An diesem Punkt könnte es spannend werden: Wie kann es geschehen und was passiert, wenn veröffentlichte Meinung und öffentliche Meinung so weit auseinander fallen? Was bedeutet das für die Medien, für die Politik? Und sind die Menschen und Medien die ihm folgen wirklich eine medial unterdrückte Mehrheit? Immerhin hat er diesen Menschen ja Ausdruck verliehen.

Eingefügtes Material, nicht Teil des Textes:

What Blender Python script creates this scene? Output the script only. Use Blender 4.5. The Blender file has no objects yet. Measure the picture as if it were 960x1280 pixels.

Leider bleibt Sarrazin da vage. Er rechtfertigt sich, wobei die Debatte um „Deutschland schafft sich ab“ sich nicht erneuern kann und die Beschäftigung damit den Blick weg von der im Titel versprochenen Debatte lenkt. Die beginnt so richtig in Kapitel 6, ab Seite 217 und ist zum Teil lesenswert und durchweg diskussionswürdig. Und es gibt offensichtlich ein Bedürfnis danach. Abweichende Meinung gibt es zu selten, Pro und Contra wie im angelsächsischen Journalismus ist oft fremd, bilanziert beispielsweise in der Woche des Erscheinens auch die Zeitschrift Cicero: "Verkürzt lässt sich der deutsche Mainstream-Konsens so zusammenfassen: mehr soziale Gerechtigkeit, mehr Nachhaltigkeit, mehr Pazifismus, weniger Markt, weniger individuelle Freiheit, mehr Staat. Stille Voraussetzung: Wir Deutsche stehen immer auf Seiten des Reinen und Guten.....Ein solches Meinungsklima fordert von so manchem Journalisten Selbstzensur; häufig werden Texte im Sinn der „erwünschten Wahrheiten“ zurechtgeschliffen. Kein Wunder also, dass konsenskonforme hohle Phrasen unhinterfragt bleiben und sich dadurch selbst verstärken. Wir sind heute so weit, dass selbst die dümmsten Klischees des Mainstream gar nicht mehr als solche erkannt, sondern als feinsinnige Verdichtung der Wahrheit beklatscht werden." Und in ebendieser Woche veröffentlicht die FAZ einen Text, der Schutz und Meinungsfreiheit auch für solche Menschen fordert, die sich gegen Homosexualität als neue Normalität aussprechen - im Meinungsmainstream würden sie als krank geächtet und sogar juristisch verfolgt.